Read Wine Spectator's full story, "Catching Dr. Conti," on Rudy Kurniawan's counterfeit scheme and how it was broken up.
Kurniawan’s world is a complicated web, so I phoned Brad Goldstein, the Florida-based consultant who coordinated a years-long investigation into wine counterfeiting for billionaire William Koch and who is also featured prominently in Sour Grapes. He categorically dismissed Ponsot’s view as baseless, saying Kurniawan’s family connections are well-documented: “The evidence is overwhelming.”
Ponsot says his book will take the form of a novel—allowing him greater latitude and interpretation.
The novel will open with his first real-life awareness of Kurniawan’s fraud—when he received a call from a New York attorney and wine collector in early 2008 about 22 suspicious lots, totaling about 90 bottles, of his family’s Domaine Ponsot being presented for auction by Acker Merrall & Condit at the New York restaurant Cru. Among that lot were Kurniawan-consigned bottles of Clos St.-Denis with vintages dating to 1945—an impossibility, as the domaine only started bottling that grand cru in 1982.
Ponsot famously traveled to New York to stop the April auction and met Kurniawan for lunch at the restaurant Jean-Georges the next day, not knowing if Kurniawan was a victim or a predator. His next two meetings with Kurniawan were in Los Angeles, where in 2009, Ponsot finally confronted and accused Kurniawan.
Over five years, the case became a part-time job for Ponsot, who says he spent 15 percent of his time working with federal investigators and doing amateur sleuthing on three continents.
“For me, when I have a project or a subject, I have to dig and do the research,” Ponsot said. “I don’t stop until I am finished.”
About a year after Kurniawan’s conviction, Ponsot said, he tasted “by chance” a Kurniawan counterfeit of Domaine Ponsot’s crown jewel, Clos de la Roche. It was at a pricey wine dinner in the San Fransisco Bay Area where 17 Ponsot wines were being poured; among them were five bottles of 1972 Clos de La Roche—one of which had been bought at auction and had Kurniawan’s initials marked on the back.

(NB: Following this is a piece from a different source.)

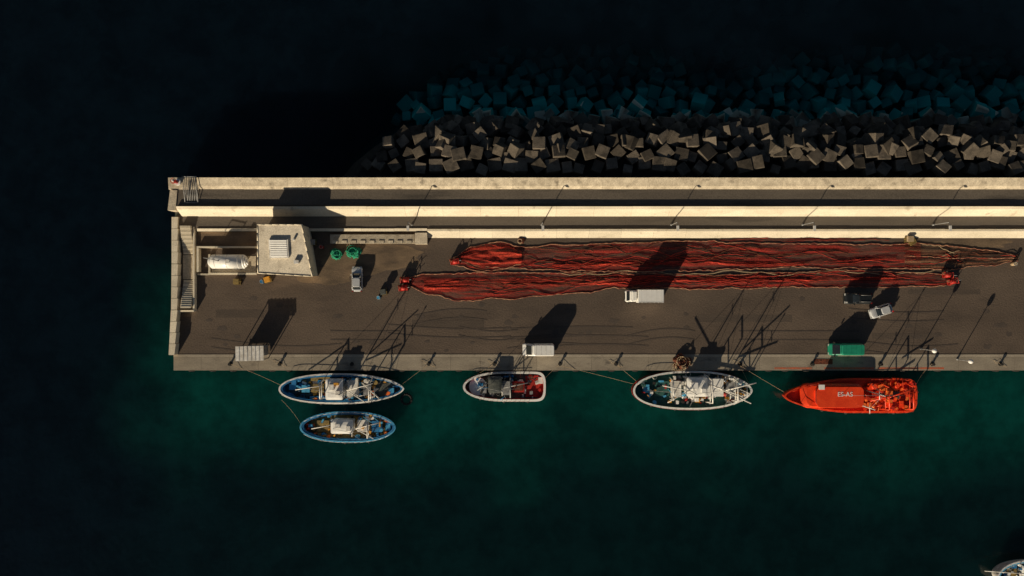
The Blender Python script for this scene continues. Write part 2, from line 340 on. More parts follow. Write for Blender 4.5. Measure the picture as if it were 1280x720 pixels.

“I tasted it, and the wine was quite good—but not as good as the others, which were outstanding,” Ponsot said. He says that Kurniawan had purchased Clos de la Roche from another producer at a fraction of the price and changed the label—flipping it for about 25 times its value.
“He was quite smart,” Ponsot said. “It was a Clos de la Roche, but it was not Domaine Ponsot.”
Kurniawan is scheduled to be released from federal prison in Texas this November, and his prison sentence requires that he be deported directly to Jakarta.
“After that, I do not know what will happen to him,” Ponsot says. “I do know there is money somewhere and that, if he is smart, he will take that money and disappear.”
Ponsot, who quit his family’s domaine three years ago to launch his own négociant business, says his book will close his life’s final chapter on Rudy Kurniawan.
“It will be the final point of the story,” Ponsot said. “After the book is published, I will never, ever talk about this case again. To anyone.”